Scene script records:
■ ■ ■ ■ ■
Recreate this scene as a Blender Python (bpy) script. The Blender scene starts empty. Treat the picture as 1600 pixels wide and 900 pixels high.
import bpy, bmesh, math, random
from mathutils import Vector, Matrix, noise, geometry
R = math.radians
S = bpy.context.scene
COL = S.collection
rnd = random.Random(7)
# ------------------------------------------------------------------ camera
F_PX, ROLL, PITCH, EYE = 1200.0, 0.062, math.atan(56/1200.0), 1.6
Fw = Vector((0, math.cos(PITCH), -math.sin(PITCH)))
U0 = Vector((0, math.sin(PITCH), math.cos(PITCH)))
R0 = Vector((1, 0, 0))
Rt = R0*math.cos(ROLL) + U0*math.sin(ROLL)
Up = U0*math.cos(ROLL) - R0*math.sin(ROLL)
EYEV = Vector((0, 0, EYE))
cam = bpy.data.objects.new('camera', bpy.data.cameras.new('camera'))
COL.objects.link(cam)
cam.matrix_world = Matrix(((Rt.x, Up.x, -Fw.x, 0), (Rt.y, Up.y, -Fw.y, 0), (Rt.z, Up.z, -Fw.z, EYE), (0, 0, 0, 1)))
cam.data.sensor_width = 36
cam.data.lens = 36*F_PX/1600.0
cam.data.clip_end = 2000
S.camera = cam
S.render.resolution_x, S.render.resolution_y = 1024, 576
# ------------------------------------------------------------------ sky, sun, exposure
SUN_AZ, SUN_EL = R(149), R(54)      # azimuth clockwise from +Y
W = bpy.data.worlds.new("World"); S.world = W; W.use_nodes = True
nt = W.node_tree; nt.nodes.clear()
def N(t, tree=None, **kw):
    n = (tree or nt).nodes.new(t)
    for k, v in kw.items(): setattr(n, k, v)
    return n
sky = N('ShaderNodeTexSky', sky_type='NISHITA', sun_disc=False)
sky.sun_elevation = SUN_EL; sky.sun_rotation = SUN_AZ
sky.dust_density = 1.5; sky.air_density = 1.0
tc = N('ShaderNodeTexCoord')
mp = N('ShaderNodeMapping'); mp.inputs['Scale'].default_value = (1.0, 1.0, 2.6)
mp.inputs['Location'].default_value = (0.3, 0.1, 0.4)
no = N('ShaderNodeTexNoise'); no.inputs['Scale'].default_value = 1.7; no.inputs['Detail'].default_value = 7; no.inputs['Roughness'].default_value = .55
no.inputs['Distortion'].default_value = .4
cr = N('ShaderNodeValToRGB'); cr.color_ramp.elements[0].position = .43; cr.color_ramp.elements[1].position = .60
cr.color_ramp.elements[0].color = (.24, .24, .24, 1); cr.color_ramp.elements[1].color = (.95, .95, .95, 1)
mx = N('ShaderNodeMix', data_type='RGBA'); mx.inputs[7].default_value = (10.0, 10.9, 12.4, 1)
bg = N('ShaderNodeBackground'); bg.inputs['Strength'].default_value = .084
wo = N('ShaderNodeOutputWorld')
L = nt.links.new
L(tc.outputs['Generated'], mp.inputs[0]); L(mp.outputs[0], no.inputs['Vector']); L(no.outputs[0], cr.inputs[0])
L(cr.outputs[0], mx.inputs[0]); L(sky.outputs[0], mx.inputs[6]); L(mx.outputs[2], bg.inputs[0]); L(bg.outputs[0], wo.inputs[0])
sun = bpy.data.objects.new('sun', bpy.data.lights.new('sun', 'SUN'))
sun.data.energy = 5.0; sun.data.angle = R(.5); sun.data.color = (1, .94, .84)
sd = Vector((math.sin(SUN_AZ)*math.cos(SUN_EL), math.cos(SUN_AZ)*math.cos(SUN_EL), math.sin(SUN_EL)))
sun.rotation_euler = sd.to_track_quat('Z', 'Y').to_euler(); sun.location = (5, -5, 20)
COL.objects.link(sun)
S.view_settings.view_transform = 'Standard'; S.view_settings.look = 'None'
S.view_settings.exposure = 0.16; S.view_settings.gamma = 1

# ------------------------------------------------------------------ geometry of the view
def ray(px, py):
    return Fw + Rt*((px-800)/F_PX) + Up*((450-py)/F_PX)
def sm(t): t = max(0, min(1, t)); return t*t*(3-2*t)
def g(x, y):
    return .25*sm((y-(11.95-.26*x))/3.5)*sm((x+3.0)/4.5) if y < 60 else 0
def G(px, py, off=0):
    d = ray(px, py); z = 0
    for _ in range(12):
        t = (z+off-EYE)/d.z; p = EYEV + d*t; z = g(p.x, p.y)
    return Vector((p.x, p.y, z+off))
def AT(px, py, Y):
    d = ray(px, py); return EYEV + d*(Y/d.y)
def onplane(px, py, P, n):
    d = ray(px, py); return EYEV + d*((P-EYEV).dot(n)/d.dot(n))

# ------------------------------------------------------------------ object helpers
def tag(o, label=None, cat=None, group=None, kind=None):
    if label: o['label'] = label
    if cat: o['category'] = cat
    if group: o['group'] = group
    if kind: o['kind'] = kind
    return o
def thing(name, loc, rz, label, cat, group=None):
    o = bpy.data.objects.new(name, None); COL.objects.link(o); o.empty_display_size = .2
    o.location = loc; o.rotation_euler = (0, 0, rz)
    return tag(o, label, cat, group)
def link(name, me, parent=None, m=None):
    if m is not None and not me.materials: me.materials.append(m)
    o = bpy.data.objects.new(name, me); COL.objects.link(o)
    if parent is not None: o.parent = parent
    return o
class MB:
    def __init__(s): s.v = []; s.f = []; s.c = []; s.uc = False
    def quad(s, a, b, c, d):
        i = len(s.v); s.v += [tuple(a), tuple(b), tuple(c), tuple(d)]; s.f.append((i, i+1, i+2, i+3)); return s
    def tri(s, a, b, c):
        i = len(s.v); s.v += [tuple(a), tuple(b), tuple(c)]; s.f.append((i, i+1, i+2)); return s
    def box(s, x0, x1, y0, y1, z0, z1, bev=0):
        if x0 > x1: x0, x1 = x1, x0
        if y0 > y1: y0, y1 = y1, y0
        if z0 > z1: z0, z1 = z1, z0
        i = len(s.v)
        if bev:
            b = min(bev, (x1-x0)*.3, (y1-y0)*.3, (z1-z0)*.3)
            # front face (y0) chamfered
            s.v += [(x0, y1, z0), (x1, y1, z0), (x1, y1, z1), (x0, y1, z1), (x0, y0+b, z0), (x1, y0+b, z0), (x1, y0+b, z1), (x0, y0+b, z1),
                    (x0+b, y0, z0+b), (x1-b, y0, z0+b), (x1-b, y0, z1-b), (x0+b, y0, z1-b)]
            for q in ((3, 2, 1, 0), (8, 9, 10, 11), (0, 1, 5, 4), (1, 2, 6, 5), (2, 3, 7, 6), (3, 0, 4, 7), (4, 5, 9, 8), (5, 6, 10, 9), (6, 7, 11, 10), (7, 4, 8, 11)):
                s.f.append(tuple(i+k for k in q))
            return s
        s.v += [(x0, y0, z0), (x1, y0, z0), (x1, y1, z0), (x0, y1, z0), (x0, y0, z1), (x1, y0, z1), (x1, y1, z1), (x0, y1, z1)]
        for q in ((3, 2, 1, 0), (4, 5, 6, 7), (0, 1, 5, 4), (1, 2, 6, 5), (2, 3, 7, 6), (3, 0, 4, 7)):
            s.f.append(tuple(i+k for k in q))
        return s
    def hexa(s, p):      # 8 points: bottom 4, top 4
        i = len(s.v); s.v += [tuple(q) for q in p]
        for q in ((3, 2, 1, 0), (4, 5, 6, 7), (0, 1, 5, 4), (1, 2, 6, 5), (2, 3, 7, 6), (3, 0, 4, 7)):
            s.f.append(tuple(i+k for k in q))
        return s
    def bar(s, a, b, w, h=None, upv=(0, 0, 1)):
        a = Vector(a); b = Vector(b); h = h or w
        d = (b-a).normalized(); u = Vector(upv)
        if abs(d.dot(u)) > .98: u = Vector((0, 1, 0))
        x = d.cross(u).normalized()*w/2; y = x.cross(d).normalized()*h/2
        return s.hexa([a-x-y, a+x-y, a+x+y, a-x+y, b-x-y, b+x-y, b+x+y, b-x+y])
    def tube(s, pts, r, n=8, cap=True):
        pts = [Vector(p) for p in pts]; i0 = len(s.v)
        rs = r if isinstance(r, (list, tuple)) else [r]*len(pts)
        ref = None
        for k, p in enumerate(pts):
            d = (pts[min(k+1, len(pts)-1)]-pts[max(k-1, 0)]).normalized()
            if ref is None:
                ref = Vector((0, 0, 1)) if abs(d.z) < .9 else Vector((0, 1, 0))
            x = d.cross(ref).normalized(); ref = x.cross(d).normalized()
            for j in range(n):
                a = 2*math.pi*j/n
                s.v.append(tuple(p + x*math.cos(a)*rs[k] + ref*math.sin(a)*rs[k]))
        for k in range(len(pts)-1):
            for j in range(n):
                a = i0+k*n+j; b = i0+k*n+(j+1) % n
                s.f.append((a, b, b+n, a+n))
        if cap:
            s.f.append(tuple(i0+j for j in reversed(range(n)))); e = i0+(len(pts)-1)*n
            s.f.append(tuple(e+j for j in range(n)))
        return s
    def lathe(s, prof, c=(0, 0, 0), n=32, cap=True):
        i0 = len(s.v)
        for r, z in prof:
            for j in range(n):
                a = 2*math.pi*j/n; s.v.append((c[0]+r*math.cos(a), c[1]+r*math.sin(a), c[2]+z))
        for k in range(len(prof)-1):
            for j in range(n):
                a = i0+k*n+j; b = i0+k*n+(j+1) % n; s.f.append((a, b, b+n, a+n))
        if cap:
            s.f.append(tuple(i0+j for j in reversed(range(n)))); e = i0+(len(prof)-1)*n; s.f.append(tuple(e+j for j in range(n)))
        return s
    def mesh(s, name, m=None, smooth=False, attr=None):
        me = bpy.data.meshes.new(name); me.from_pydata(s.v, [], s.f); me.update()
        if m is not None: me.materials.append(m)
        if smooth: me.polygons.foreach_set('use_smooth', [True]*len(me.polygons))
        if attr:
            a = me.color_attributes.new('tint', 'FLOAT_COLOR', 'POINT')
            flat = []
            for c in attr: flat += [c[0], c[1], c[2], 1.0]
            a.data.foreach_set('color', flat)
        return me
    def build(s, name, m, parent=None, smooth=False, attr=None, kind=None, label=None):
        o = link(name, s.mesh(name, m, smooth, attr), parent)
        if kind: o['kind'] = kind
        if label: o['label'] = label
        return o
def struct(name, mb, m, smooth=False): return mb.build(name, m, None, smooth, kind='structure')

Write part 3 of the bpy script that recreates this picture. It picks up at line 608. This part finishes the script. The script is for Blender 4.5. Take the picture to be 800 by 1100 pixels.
■ ■ ■ ■ ■
Your answer should be only a number: how many lines of the data above contain the string "this"?

• [Answer to the problem]
2